§ **Task details**
Copy exactly the lines from the beginning of the data down to and including the line holding "None, 6, 3)", without any pictures.

§ **Given information**

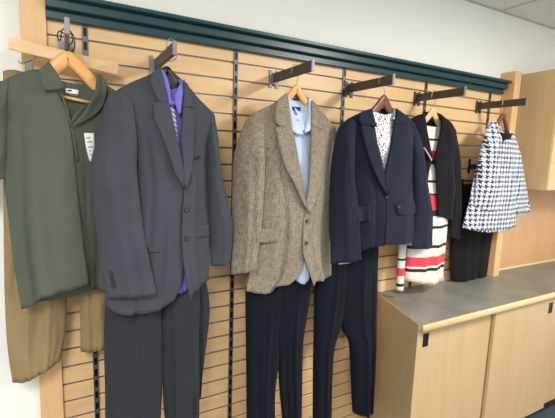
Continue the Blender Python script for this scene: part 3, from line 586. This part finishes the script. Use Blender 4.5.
s2 = pillow('sleeve', [(413, 126, .0), (413, 150, .02), (413.2, 180, .025), (414, 212, .02), (412, 248, .015)], [(417, 130, -.015), (420.5, 139, -.02), (424.8, 178, -.02), (431, 212, -.02), (432.3, 244.6, -.02)], [(415, 126, 0)], [(422, 247.5)], Y, M['navy'], t, .035, .03, 0, folds([(.5, .1, .12, .006, .1, .4)], .003, 5, 47), 'nsr', 20, 40, top=.3, tmin=.04, bot=.35)
drape('lapel', [(360.5, 126.5), (364, 142), (370, 162), (378, 180), (386.5, 195)], [(368, 122), (378.3, 148), (383.2, 171), (386, 183), (387.6, 195.5)], [(364, 124)], [], ['nL'], .006, .009, M['navy'], t, 10, 28, lift=(.010, 0))
drape('lapel', [(393.5, 125), (390, 149), (385, 171), (384.5, 184), (385, 194)], [(409, 128), (405, 146), (400, 164), (393, 182), (387, 196)], [(401, 125)], [], ['nR'], .006, .009, M['navy'], t, 10, 28, lift=(0, .010))
drape('collar', [(371, 108.5), (361, 112.5), (359, 120), (362, 125.5)], [(372, 110), (374, 118), (375, 122), (376.5, 127)], [], [(370, 125)], ['nL'], .010, .007, M['navy'], t, 8, 14, lift=(.010, 0))
drape('collar', [(396.5, 108.5), (395.5, 115), (394.5, 119), (393.5, 124.5)], [(402, 112.5), (406, 117), (408, 122), (406.5, 126)], [], [], ['nR'], .010, .006, M['navy'], t, 8, 12, lift=(0, .010))
drape('pocket_flap', [(357, 207), (357.5, 222)], [(369.5, 206), (370, 220.5)], [], [], ['nL', 'nsl'], .004, .004, M['navy'], t, 8, 6)
drape('pocket_flap', [(395, 204.5), (397.5, 215)], [(414, 201.5), (416, 213)], [], [(407, 215)], ['nR'], .005, .004, M['navy'], t, 10, 6)
button(386.3, 196.5, ['nR'], M['button'], t, .009); button(362.5, 212.5, ['nL', 'nsl'], M['chrome'], t, .004, 'pocket_stud', .008); button(397.8, 206.8, ['nR'], M['chrome'], t, .004, 'pocket_stud', .010)
cf = panel('cuff_lining', [(338, 263.2, .06), (338.3, 264.3, .06)], [(350, 262, .075), (350, 262.9, .075)], [], [], Y, M['greyed'], s1, 0, 0, None, None, 6, 3)

# ------------------------------------------------------------------ black jacket and striped dress
Y = -.125
zz = lambda px, py, Yv: at(px, py, Yv).z
p = at(433, 107.5, Y)
hanger('coat_hanger', p.x, Y, p.z-ZF, 1.763, M['pale'], 'pale wooden hanger inside the black jacket over the striped dress', h=.04)
Yf = Y-.04
W_, R_, K_ = (214, 208, 200), (214, 60, 76), (26, 24, 28)
bands = []
def band(px, y0, y1, c): bands.append((zz(px, y1, Yf), zz(px, y0, Yf), c))
band(434, 138.6, 140.8, K_); band(434, 150.8, 159.5, R_); band(434, 159.5, 164, K_)
band(431, 180, 182.5, K_); band(431, 193.3, 195, K_); band(431, 195, 210, R_); band(431, 210, 216, K_)
band(437, 225.3, 228, K_); band(437, 244, 247, K_); band(437, 255, 264, R_); band(437, 266, 269, K_)
M['dress'] = stripes('striped_knit', bands, W_)
M['dress2'] = stripes('striped_knit_fold', [(zz(399, 261.5, Yf), zz(399, 259.5, Yf), K_), (zz(399, 277, Yf), zz(399, 269, Yf), R_), (zz(399, 287.5, Yf), zz(399, 284.5, Yf), K_)], W_)
t = thing('dress', base(420, 285, Y), 'white knit dress with red and black horizontal stripes under the black jacket', 'dress')
fd = folds([(.3, .0, .06, .012, .5, .8), (.62, -.1, .07, .014, .5, .8), (.84, 0, .05, -.012, .5, .8)], .003, 5, 51)
pillow('dress_body', [(422, 125), (419, 150), (413, 200), (408, 240), (404.5, 280)], [(446, 126), (446, 150), (445, 185), (446.5, 217), (441.5, 277)], [(434, 127, .01)], [(417, 281), (430, 281.5), (436, 279)], Y, M['dress'], t, .05, .02, 0, fd, 'dr', top=.15)
pillow('skirt_fold', [(402, 230), (399, 250), (396.5, 290)], [(407, 232), (405, 255), (402.5, 290.5)], [], [], Y-.02, M['dress2'], t, .016, .015, 0, None, None, 12, 24)
t = thing('jacket', base(440, 236, Y), 'black open front jacket with wide lapels hung over the striped dress', 'jacket')
pillow('back_panel', [(407, 124), (410, 160), (412, 190), (414, 212)], [(455, 130), (457, 160), (458, 190), (459, 222)], [(424, 114), (433, 113, -.03), (442, 115)], [(440, 218)], Y, M['blackj'], t, .003, .035, -.014, None, 'bback', top=.1)
panel('front_panel', [(406, 123, .0), (408, 150, 0), (411, 180, 0), (414, 214, 0)], [(424.5, 113, .02), (426, 130, .05), (431, 158, .07), (428.5, 172, .068), (426.5, 190, .066), (425.5, 214, .062)], [(414, 117, .01)], [(420, 215, .04)], Y, M['blackj'], t, .022, 0, None, 'kL', 22, 40)
panel('front_panel', [(441.5, 115, .02), (441, 130, .05), (435, 160, .07), (435.5, 172, .073), (436.5, 190, .073), (438, 216.5, .068)], [(455.5, 130, .0), (457, 150, 0), (457.5, 190, 0), (458, 225, 0)], [(449, 122.5, .005)], [(446, 218.5, .04)], Y, M['blackj'], t, .03, 0, folds([(.5, 0, .12, .01, .3, .7)], .003, 5, 52), 'kR', 26, 44)
drape('lapel', [(409.5, 120), (413, 134), (420, 148), (430.5, 160)], [(424.5, 113.5), (426.5, 130), (429.5, 145), (432, 158)], [(417, 115.5)], [], ['kL'], .006, .009, M['blackj'], t, 10, 20, lift=(.010, 0))
drape('lapel', [(441.3, 115.5), (441, 130), (437.5, 146), (433.5, 163)], [(446, 119), (452, 141), (446, 150), (435.5, 165)], [], [], ['kR'], .008, .007, M['blackj'], t, 12, 20, lift=(0, .010))
drape('lapel_piping', [(423.5, 148), (427.5, 154), (431.3, 161)], [(424.3, 147.4), (428.2, 153.2), (432.1, 160)], [], [], ['kL'], .022, .003, M['pinkpipe'], t, 3, 12)
pillow('collar', [(423, 112), (424, 119)], [(442, 115), (443, 121)], [(433, 111.5, -.02)], [(434, 121.5, -.01)], Y+.005, M['blackj'], t, .012, .012, 0, None, None, 12, 10)
pillow('sleeve', [(451, 133, .01), (451.5, 160, .03), (451, 200, .03), (450.5, 236.5, .03)], [(456, 131, -.02), (458, 150, -.02), (459.5, 190, -.02), (460.5, 237, -.02)], [(454, 129, 0)], [(456, 239)], Y, M['blackj'], t, .03, .03, 0, folds([(.5, .1, .12, .006, .1, .4)], .003, 5, 53), 'ksr', 18, 40, top=.3, tmin=.04, bot=.35)
pillow('sleeve', [(404, 126, -.02), (401, 150, -.02), (403, 190, -.02), (406, 215, -.02)], [(411, 122, 0), (412, 150, .01), (413, 190, .01), (415, 213, .01)], [(407, 122)], [(411, 216)], Y, M['blackj'], t, .025, .03, 0, None, None, 16, 36, top=.3, tmin=.04, bot=.35)

# ------------------------------------------------------------------ black skirt
Y = -.05
p = at(470, 181, Y)
t = thing('skirt_hanger', (p.x, Y, p.z), 'black clip hanger holding the black skirt behind the houndstooth jacket', 'hanger')
W = lambda x, z: Vector((x, Y, z+ZF))
zr = p.z-ZF
tube('rod', [W(ARM2X-.19, zr), W(ARM2X+.19, zr)], .005, M['black'], t, 8, False)
tube('hook', [W(ARM2X, zr), W(ARM2X+.002, zr+.02), W(ARM2X+.014, -.46), W(ARM2X+.015, -.44), W(ARM2X+.010, -.424), W(ARM2X, -.4185), W(ARM2X-.010, -.424), W(ARM2X-.015, -.44), W(ARM2X-.015, -.455)], .0019, M['black'], t)
for sx in (-.13, .13): box('clip', (ARM2X+sx-.014, Y-.012, zr-.03+ZF), (ARM2X+sx+.014, Y+.012, zr+.012+ZF), M['black'], t, .003)
t = thing('skirt', base(470, 280, Y), 'plain black straight skirt hanging between the black jacket and houndstooth jacket', 'skirt')
pillow('skirt_body', [(453, 186), (451, 236), (450.3, 262), (451, 279)], [(497, 186), (496, 215), (491.5, 240), (486.5, 275)], [(470, 186)], [(458, 281), (470, 280), (478, 279)], Y, M['skirt'], t, .025, .012, 0, folds([(.3, 0, .06, .008, .2, .6), (.65, 0, .05, -.008, .2, .6)], .003, 5, 61), 'sk', top=.05)
pillow('waistband', [(453, 184), (452.8, 190)], [(497, 184), (497, 190)], [], [], Y, M['skirt'], t, .029, .013, 0, None, None, 20, 5, top=.01, tmin=1)

# ------------------------------------------------------------------ houndstooth jacket
Y = -.178
p = at(503.8, 112.8, Y)
hanger('coat_hanger', p.x, Y, p.z-ZF, 2.332, M['brown'], 'brown wooden hanger inside the houndstooth jacket', path=[(0, 0), (.018, -.01), (.045, -.05), (.07, -.09), (.10, -.13)], h=.028)
sh = thing('knit_top', base(508, 180, Y), 'black round neck top visible at the collar of the houndstooth jacket', 'top')
pillow('top_body', [(497, 131, .02), (494, 160, .01), (492, 200, .01)], [(513, 134, .0), (515, 160, 0), (514, 200, 0)], [(501, 132.5, .035), (506, 134.5, .03)], [(505, 202)], Y, M['blackj'], sh, .022, .01, 0, None, 'kt', 16, 24, top=.2)
t = thing('tweed_jacket', base(490, 227, Y), 'white and navy houndstooth jacket with fringed hem on brown hanger', 'jacket')
pillow('back_panel', [(487, 126), (480, 160), (472, 195), (464, 226)], [(513, 134), (516, 160), (516, 190), (515, 224)], [(495, 121, -.005), (503, 130, -.03), (510, 131, -.005)], [(490, 229)], Y, M['hound'], t, .003, .03, -.014, None, 'hback', top=.1)
panel('front_panel', [(487, 127.5, .0), (481, 147, .0), (473, 181.5, 0), (468.5, 203, 0), (462.4, 226, .0)], [(496.5, 121, .015), (499, 133, .04), (502, 141.5, .055), (502, 175, .06), (500, 205, .062), (498, 230, .06)], [(492, 123, .006)], [(474, 229, .03), (487, 230.5, .05)], Y, M['hound'], t, .02, 0, folds([(.45, 0, .07, -.007, .2, .6)], .004, 6, 71), 'hL', 26, 44)
panel('front_panel', [(512.5, 133, .012), (509.5, 139.5, .04), (503, 143, .057), (502.5, 175, .063), (500.5, 205, .065), (498.5, 230, .063)], [(514.5, 135, .01), (516, 155, .04), (516, 185, .045), (515, 225, .045)], [(513.3, 133, .01)], [(506, 229, .06)], Y, M['hound2'], t, .006, 0, folds([(.5, 0, .1, .007, .2, .6)], .003, 6, 72), 'hR', 22, 44)
pillow('sleeve', [(486, 128.5, .01), (482, 147, .015), (477, 175, .02), (474.5, 206, .03)], [(494, 133, .05), (497, 150, .06), (498, 178, .065), (498, 209.5, .07)], [(490, 125.5, .03)], [(486, 210.5, .05)], Y, M['hound'], t, .025, .03, 0, folds([(.5, .1, .15, .006, .1, .4)], .003, 6, 73), 'hsl', 20, 40, top=.3, tmin=.04, bot=.35)
pillow('sleeve', [(511, 134, .005), (512, 160, .02), (513.5, 190, .025), (516, 214.5, .03)], [(514.5, 134.5, -.0), (520.5, 160, .01), (526, 190, .015), (531, 210.5, .02)], [(513, 132.5, -.005)], [(525, 213.5)], Y, M['hound2'], t, .03, .03, 0, folds((), .003, 6, 74), 'hsr', 20, 40, top=.3, tmin=.04, bot=.35)
def fringe(name, a, b, n, Lz, par):
    vs, fs = [], []; rnd = random.Random(5)
    for k in range(n):
        c = a.lerp(b, (k+.5)/n)+Vector((0, -.002, 0)); w = .0022; dz = Lz*(.7+.5*rnd.random()); dx = (rnd.random()-.5)*.006; o = len(vs)
        for (x, y, z) in ((-w, -w, .004), (w, -w, .004), (w, w, .004), (-w, w, .004)): vs.append(c+Vector((x, y, z)))
        for (x, y) in ((-w, -w), (w, -w), (w, w), (-w, w)): vs.append(c+Vector((x*.6+dx, y*.6, -dz)))
        fs += [(o+i, o+(i+1) % 4, o+4+(i+1) % 4, o+4+i) for i in range(4)]+[(o, o+1, o+2, o+3), (o+4, o+5, o+6, o+7)]
    return mesh(name, vs, fs, M['hound'], par, smooth=False)
hp = pts([(462.6, 225.5, .002), (474, 228.5, .045), (487, 230, .066), (498, 229.5, .066), (506, 228.5, .066), (515, 224.5, .047)], Y, 0)
for i in range(5): fringe('hem_fringe', hp[i], hp[i+1], 18, .014, t)
hp = pts([(517, 214, .05), (525, 213, .045), (530.5, 210.5, .025)], Y, 0)
for i in range(2): fringe('cuff_fringe', hp[i], hp[i+1], 12, .012, t)

# ================================================================== LIGHT
def area(name, loc, size, power, col=(1, .97, .92), aim=None):
    l = bpy.data.lights.new(name, 'AREA'); l.shape = 'RECTANGLE'; l.size, l.size_y = size; l.energy = power; l.color = col
    o = bpy.data.objects.new(name, l); COL.objects.link(o); o.location = loc
    if aim: o.rotation_euler = (Vector(aim)-Vector(loc)).to_track_quat('-Z', 'Y').to_euler()
    return o
zc = Zc+ZF-.02
area('ceiling_lamp', (2.05, -1.9, zc), (.3, .6), 55)
area('ceiling_lamp', (-.7, -2.6, zc), (.6, 1.2), 75)
area('ceiling_lamp', (2.0, -3.8, zc), (.6, 1.2), 30)  # unseen lamp behind the camera, added as fill
w = bpy.data.worlds.new('room_light'); S.world = w; w.use_nodes = True
w.node_tree.nodes['Background'].inputs[0].default_value = (1, .985, .95, 1); w.node_tree.nodes['Background'].inputs[1].default_value = .95
vs_ = S.view_settings; vs_.view_transform = 'Standard'; vs_.look = 'None'; vs_.exposure = .52; vs_.gamma = 1; vs_.use_curve_mapping = False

§ **In response**
Continue the Blender Python script for this scene: part 3, from line 586. This part finishes the script. Use Blender 4.5.
s2 = pillow('sleeve', [(413, 126, .0), (413, 150, .02), (413.2, 180, .025), (414, 212, .02), (412, 248, .015)], [(417, 130, -.015), (420.5, 139, -.02), (424.8, 178, -.02), (431, 212, -.02), (432.3, 244.6, -.02)], [(415, 126, 0)], [(422, 247.5)], Y, M['navy'], t, .035, .03, 0, folds([(.5, .1, .12, .006, .1, .4)], .003, 5, 47), 'nsr', 20, 40, top=.3, tmin=.04, bot=.35)
drape('lapel', [(360.5, 126.5), (364, 142), (370, 162), (378, 180), (386.5, 195)], [(368, 122), (378.3, 148), (383.2, 171), (386, 183), (387.6, 195.5)], [(364, 124)], [], ['nL'], .006, .009, M['navy'], t, 10, 28, lift=(.010, 0))
drape('lapel', [(393.5, 125), (390, 149), (385, 171), (384.5, 184), (385, 194)], [(409, 128), (405, 146), (400, 164), (393, 182), (387, 196)], [(401, 125)], [], ['nR'], .006, .009, M['navy'], t, 10, 28, lift=(0, .010))
drape('collar', [(371, 108.5), (361, 112.5), (359, 120), (362, 125.5)], [(372, 110), (374, 118), (375, 122), (376.5, 127)], [], [(370, 125)], ['nL'], .010, .007, M['navy'], t, 8, 14, lift=(.010, 0))
drape('collar', [(396.5, 108.5), (395.5, 115), (394.5, 119), (393.5, 124.5)], [(402, 112.5), (406, 117), (408, 122), (406.5, 126)], [], [], ['nR'], .010, .006, M['navy'], t, 8, 12, lift=(0, .010))
drape('pocket_flap', [(357, 207), (357.5, 222)], [(369.5, 206), (370, 220.5)], [], [], ['nL', 'nsl'], .004, .004, M['navy'], t, 8, 6)
drape('pocket_flap', [(395, 204.5), (397.5, 215)], [(414, 201.5), (416, 213)], [], [(407, 215)], ['nR'], .005, .004, M['navy'], t, 10, 6)
button(386.3, 196.5, ['nR'], M['button'], t, .009); button(362.5, 212.5, ['nL', 'nsl'], M['chrome'], t, .004, 'pocket_stud', .008); button(397.8, 206.8, ['nR'], M['chrome'], t, .004, 'pocket_stud', .010)
cf = panel('cuff_lining', [(338, 263.2, .06), (338.3, 264.3, .06)], [(350, 262, .075), (350, 262.9, .075)], [], [], Y, M['greyed'], s1, 0, 0, None, None, 6, 3)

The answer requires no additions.